| Request |
Select every line below containing the word "that".

▼

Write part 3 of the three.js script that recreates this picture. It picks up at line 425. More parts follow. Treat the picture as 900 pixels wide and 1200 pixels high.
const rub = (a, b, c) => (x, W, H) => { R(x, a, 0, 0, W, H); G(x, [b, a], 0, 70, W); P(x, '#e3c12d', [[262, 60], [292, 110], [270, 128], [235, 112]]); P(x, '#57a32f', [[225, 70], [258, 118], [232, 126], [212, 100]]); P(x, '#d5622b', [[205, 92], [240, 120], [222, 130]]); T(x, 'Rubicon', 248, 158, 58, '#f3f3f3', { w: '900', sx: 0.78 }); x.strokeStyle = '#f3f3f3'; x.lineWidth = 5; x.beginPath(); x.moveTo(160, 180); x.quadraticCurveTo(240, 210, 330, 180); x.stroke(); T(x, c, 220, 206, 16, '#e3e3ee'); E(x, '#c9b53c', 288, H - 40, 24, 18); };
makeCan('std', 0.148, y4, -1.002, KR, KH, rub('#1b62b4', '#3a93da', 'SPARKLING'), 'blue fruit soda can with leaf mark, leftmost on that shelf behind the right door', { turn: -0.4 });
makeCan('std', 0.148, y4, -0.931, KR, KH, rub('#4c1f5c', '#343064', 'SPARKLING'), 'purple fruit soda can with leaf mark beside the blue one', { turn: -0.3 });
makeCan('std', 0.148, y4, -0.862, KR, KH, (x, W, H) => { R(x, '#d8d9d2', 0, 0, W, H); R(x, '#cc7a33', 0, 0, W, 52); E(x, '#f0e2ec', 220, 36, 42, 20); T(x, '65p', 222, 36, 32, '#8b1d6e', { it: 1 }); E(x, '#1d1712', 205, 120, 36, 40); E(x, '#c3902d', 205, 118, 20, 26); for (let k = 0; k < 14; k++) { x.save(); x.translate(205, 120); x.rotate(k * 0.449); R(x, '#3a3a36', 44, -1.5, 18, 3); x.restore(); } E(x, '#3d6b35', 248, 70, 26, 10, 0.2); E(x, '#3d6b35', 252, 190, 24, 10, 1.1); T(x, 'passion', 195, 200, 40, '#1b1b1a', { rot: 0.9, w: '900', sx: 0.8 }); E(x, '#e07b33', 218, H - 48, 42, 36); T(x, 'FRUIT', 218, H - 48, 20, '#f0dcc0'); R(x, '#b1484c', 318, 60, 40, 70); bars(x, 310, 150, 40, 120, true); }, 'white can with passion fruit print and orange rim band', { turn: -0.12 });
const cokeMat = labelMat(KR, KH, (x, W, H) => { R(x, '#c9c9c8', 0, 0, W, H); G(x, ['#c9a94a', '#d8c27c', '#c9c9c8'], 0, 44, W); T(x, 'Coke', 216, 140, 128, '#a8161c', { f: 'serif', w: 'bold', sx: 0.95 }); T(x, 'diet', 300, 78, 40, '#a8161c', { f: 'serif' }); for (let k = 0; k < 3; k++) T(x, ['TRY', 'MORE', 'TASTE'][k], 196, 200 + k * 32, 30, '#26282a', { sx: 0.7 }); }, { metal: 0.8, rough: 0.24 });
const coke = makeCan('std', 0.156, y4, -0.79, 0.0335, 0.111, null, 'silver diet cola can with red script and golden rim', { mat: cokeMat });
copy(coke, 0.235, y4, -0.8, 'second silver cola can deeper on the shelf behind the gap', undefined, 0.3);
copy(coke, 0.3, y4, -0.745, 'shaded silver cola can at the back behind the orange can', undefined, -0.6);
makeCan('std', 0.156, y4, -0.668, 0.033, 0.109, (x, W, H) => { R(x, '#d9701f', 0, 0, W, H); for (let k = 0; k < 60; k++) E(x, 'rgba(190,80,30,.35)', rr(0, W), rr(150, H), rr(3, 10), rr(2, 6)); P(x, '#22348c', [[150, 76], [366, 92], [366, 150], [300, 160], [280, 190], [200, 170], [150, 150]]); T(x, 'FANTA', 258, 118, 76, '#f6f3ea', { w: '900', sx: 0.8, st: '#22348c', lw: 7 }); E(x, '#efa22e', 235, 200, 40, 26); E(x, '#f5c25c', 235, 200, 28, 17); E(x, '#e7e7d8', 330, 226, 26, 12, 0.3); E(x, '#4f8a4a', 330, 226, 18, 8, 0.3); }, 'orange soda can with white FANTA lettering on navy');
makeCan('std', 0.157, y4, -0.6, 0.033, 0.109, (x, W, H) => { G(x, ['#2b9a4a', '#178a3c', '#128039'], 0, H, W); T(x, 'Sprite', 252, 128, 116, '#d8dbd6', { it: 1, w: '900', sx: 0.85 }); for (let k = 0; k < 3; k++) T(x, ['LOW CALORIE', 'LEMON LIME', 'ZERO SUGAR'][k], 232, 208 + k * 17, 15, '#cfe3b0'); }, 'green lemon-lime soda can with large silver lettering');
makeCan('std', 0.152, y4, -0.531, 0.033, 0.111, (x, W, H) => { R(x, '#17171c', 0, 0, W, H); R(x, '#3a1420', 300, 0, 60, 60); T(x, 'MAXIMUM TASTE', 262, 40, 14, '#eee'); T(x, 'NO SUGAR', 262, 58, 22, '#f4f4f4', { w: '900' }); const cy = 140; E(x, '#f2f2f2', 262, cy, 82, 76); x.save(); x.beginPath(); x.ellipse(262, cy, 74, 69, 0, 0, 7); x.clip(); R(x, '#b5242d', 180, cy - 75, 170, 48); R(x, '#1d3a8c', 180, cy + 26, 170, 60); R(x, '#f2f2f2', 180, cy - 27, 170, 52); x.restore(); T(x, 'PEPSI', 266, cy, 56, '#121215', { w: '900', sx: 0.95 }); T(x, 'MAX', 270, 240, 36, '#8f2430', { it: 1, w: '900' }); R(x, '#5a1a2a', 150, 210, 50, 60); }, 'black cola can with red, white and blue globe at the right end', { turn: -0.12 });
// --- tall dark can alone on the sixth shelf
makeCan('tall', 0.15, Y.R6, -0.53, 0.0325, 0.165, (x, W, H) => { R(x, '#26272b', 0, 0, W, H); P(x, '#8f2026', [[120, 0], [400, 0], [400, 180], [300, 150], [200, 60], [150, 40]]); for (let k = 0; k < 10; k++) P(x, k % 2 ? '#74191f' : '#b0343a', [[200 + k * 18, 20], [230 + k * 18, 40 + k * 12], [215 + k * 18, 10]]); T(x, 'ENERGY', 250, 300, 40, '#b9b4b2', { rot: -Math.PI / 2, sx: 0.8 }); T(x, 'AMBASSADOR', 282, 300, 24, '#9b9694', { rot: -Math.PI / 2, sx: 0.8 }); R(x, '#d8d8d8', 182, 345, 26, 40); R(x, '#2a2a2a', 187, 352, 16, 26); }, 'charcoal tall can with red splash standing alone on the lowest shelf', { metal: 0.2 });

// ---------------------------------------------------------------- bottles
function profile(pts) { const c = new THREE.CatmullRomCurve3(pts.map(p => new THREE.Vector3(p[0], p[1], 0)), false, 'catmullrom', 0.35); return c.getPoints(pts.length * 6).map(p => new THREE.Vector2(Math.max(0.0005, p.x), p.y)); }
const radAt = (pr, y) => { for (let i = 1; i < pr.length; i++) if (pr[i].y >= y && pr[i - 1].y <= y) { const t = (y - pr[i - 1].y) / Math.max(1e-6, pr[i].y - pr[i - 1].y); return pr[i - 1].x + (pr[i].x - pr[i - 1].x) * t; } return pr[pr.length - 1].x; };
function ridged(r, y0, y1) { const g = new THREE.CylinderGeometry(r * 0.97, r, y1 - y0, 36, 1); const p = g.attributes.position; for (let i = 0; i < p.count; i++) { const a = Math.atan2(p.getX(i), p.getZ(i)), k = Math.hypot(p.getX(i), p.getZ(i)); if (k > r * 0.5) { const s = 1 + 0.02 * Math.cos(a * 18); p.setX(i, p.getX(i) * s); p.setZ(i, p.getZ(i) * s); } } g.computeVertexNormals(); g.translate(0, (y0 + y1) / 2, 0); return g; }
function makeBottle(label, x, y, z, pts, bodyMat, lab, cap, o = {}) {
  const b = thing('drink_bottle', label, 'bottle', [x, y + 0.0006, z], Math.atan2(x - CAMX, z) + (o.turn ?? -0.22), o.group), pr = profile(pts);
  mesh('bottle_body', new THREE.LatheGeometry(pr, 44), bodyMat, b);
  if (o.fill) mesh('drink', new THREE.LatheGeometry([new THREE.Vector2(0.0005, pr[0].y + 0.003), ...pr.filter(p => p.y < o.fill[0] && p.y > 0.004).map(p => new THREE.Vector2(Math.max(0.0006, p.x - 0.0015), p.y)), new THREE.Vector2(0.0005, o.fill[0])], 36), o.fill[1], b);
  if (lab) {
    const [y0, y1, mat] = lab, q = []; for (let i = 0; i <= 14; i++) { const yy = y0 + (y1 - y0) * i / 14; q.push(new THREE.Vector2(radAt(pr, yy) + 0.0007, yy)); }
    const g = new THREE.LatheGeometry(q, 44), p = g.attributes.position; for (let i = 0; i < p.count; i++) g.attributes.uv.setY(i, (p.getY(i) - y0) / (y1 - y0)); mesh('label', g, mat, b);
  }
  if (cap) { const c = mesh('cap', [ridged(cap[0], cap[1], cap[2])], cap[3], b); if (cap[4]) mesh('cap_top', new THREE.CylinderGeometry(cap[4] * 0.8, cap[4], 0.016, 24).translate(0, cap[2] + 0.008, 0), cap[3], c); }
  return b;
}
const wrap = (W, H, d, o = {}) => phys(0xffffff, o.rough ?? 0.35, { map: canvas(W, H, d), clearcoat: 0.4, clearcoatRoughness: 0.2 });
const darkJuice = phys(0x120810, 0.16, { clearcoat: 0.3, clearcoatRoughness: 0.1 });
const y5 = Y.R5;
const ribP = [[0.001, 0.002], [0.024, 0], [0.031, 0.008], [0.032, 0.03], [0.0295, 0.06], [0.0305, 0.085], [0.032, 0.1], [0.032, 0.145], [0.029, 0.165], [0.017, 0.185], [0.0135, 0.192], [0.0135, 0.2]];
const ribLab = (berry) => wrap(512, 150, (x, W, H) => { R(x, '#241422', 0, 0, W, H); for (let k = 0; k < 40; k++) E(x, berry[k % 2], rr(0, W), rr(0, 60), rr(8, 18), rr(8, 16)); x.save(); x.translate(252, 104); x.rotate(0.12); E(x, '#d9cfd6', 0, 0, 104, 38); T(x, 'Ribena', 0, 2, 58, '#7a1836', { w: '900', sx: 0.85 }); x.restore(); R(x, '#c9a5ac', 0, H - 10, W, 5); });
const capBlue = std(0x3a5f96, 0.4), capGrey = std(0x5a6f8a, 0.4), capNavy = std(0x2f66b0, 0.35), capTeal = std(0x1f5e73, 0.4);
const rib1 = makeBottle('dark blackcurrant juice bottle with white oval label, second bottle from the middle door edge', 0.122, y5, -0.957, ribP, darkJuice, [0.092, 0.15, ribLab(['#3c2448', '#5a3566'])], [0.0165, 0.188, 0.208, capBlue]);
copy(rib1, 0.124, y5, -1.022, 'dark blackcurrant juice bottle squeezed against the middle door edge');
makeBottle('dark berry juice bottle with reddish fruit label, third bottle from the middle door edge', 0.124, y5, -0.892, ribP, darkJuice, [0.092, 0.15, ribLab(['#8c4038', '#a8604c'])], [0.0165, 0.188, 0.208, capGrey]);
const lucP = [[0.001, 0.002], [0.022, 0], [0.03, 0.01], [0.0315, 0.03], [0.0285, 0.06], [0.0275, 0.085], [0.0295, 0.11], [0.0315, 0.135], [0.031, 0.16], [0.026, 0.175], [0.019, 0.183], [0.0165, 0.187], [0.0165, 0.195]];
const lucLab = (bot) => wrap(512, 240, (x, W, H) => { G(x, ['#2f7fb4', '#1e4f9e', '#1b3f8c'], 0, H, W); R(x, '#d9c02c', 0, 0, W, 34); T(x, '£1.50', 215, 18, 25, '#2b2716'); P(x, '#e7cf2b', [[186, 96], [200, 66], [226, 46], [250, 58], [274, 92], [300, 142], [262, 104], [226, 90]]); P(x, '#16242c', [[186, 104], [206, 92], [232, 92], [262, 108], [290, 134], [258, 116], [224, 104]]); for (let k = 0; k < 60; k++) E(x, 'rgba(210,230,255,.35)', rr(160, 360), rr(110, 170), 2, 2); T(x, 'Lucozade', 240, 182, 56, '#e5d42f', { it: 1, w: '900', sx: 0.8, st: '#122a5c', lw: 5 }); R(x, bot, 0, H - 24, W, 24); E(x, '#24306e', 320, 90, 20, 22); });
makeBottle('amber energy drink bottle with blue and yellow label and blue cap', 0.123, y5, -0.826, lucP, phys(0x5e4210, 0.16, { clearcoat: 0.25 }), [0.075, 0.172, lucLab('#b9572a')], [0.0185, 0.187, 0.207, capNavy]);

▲

| Written solution |
Write part 3 of the three.js script that recreates this picture. It picks up at line 425. More parts follow. Treat the picture as 900 pixels wide and 1200 pixels high.
makeCan('std', 0.148, y4, -1.002, KR, KH, rub('#1b62b4', '#3a93da', 'SPARKLING'), 'blue fruit soda can with leaf mark, leftmost on that shelf behind the right door', { turn: -0.4 });